The Yellow Papers
Transit Lounge, $29.95 pb, 348 pp
Cultural resonances
The three parts of Dominique Wilson’s story are linked together by racial prejudice, of Australians towards Asians, and of Chinese, Koreans, and Japanese towards Westerners. She picks up this well-worn thread in pre-Federation Australia and weaves it in and out of the narrative, tying it off when China is in the throes of the Cultural Revolution. During the twentieth century, her three men – two Chinese and one Australian – are afflicted by racism to different degrees. How strange, then, to call her book The Yellow Papers, without explaining the significance of that loaded adjective. What papers? Wartime telegrams, ancient documents, or something else?

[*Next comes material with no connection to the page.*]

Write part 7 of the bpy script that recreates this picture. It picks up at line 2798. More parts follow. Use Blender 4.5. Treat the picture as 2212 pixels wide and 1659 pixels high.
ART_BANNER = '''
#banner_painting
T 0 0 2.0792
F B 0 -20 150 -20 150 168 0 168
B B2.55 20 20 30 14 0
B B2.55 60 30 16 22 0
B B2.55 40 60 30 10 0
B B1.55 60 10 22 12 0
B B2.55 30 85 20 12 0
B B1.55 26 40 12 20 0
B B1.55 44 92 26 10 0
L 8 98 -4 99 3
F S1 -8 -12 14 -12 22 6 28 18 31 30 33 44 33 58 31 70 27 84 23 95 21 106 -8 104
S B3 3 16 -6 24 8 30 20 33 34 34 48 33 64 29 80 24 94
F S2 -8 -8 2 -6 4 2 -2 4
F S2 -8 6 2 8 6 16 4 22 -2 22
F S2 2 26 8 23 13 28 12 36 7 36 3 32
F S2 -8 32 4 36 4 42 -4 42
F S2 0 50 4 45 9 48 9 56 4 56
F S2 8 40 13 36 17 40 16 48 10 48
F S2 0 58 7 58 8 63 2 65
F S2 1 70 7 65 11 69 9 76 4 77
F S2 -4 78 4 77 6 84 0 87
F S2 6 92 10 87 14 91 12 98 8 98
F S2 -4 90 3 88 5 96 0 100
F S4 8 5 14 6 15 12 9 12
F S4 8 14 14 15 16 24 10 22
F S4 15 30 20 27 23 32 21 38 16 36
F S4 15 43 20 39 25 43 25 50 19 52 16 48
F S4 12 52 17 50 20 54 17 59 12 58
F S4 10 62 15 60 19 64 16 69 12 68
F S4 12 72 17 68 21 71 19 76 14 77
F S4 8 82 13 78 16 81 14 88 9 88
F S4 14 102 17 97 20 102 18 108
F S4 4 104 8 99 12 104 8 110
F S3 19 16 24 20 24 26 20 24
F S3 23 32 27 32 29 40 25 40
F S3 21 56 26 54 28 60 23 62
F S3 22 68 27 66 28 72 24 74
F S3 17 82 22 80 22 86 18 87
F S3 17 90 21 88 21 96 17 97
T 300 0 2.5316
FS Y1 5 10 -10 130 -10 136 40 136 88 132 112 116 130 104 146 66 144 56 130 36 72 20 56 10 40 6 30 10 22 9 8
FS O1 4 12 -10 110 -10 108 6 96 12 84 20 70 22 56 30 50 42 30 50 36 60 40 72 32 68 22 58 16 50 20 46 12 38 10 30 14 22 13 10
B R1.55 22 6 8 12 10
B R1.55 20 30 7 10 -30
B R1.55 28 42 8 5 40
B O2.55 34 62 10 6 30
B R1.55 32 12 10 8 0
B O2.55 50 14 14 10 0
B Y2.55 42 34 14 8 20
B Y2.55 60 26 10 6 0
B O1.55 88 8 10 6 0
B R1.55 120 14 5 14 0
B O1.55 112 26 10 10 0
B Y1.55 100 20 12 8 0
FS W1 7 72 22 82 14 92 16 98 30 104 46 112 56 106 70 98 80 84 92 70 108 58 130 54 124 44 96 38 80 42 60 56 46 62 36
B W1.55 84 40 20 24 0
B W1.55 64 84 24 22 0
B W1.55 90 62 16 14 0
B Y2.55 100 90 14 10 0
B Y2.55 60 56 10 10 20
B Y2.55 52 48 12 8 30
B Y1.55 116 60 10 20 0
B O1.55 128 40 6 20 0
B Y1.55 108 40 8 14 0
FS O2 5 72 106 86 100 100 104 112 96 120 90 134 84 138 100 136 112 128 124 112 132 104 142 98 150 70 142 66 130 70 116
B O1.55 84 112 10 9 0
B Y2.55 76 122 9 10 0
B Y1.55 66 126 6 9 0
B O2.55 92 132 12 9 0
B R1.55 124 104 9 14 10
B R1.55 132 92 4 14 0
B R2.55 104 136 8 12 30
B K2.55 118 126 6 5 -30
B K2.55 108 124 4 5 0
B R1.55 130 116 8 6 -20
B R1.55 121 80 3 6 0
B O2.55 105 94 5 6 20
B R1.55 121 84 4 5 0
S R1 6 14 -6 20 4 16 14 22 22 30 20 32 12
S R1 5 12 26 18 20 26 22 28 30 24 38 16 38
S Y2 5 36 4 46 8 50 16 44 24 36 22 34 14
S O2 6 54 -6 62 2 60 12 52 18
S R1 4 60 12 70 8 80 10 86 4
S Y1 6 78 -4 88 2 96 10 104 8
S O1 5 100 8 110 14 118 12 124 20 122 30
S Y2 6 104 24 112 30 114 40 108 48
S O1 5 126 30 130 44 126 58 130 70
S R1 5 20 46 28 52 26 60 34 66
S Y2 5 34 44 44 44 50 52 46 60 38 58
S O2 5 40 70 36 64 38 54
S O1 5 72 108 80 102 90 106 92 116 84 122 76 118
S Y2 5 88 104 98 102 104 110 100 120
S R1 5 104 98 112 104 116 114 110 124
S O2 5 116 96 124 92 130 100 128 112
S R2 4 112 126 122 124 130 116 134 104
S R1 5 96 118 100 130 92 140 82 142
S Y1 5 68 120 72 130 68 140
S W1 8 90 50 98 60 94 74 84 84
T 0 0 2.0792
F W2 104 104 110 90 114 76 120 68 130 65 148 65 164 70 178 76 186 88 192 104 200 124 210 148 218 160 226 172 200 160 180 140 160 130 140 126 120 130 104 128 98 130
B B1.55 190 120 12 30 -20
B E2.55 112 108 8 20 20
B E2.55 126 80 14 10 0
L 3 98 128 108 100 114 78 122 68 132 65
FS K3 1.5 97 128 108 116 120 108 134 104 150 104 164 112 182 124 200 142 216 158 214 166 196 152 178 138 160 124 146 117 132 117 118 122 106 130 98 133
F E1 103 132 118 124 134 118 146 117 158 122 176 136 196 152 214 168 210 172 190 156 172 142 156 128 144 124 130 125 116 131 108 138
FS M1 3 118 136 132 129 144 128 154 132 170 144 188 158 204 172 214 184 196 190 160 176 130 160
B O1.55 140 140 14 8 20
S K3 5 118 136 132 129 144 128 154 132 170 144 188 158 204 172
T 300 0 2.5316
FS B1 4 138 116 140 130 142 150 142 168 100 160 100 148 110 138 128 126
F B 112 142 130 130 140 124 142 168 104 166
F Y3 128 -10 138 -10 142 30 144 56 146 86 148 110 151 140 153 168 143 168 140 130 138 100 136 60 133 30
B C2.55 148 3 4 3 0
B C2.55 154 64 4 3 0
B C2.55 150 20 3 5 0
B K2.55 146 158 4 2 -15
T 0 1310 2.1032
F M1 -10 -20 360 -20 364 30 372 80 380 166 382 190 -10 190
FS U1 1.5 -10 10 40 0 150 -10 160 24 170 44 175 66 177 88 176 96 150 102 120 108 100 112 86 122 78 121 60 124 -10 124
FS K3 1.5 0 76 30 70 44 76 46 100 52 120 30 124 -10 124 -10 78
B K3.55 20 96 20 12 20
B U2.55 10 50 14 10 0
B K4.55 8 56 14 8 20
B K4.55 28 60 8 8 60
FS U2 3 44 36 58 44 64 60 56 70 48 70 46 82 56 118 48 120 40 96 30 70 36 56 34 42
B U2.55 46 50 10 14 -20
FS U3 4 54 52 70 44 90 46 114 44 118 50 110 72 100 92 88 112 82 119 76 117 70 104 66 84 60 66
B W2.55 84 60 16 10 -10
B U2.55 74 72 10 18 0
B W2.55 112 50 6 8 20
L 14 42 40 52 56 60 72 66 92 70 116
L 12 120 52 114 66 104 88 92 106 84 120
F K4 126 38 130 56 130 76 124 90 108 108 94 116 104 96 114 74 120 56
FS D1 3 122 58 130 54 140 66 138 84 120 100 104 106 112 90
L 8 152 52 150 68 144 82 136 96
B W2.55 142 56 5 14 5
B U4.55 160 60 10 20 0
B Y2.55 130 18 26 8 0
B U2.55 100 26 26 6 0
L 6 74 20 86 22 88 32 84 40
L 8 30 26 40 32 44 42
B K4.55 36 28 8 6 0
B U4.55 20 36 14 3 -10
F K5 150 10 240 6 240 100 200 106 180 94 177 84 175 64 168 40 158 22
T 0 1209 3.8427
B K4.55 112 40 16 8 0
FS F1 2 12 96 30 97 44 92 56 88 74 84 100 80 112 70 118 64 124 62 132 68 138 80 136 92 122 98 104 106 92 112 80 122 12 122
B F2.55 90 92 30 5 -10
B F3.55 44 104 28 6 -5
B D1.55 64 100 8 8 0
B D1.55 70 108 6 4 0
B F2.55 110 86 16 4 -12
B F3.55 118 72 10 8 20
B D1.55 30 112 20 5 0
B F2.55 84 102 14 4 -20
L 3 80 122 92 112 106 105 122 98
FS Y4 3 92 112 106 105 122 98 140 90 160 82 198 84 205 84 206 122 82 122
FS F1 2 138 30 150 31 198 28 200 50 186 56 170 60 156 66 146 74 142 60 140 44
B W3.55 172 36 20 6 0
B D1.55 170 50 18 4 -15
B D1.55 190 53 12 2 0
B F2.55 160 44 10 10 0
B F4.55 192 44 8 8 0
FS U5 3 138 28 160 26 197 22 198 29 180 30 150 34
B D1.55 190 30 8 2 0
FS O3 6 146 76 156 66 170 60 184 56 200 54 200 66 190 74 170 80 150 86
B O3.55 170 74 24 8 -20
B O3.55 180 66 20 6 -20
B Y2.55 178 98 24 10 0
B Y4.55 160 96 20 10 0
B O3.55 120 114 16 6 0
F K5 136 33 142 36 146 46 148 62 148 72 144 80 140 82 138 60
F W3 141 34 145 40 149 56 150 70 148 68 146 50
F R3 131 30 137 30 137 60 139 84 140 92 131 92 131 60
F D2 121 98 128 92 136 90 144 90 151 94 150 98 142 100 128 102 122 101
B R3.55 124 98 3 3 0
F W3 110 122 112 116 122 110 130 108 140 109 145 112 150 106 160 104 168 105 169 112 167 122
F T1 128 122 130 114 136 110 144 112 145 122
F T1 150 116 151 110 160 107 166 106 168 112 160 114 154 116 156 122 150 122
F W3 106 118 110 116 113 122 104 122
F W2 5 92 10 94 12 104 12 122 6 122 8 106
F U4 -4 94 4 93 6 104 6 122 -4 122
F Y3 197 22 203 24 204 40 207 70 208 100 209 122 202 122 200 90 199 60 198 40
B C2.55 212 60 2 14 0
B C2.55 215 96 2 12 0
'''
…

In a blurb, Brian Castro – Chair of Creative Writing at the University of Adelaide, where Wilson received her doctorate – praises her impeccable research and unforgiving realism. Wilson’s reading has evidently included The Analects of Confucius and Eric Rolls’s work on Chinese sojourners, and she may well have based Chen Mu, the first of her men, on the cook in Mrs Aeneas Gunn’s We of the Never-Never. Her observations of Shanghai, Hong Kong, and Adelaide are evocative, and Umberumberka, now Silverton, a mining town in Mad Max country near Broken Hill, is photographically presented.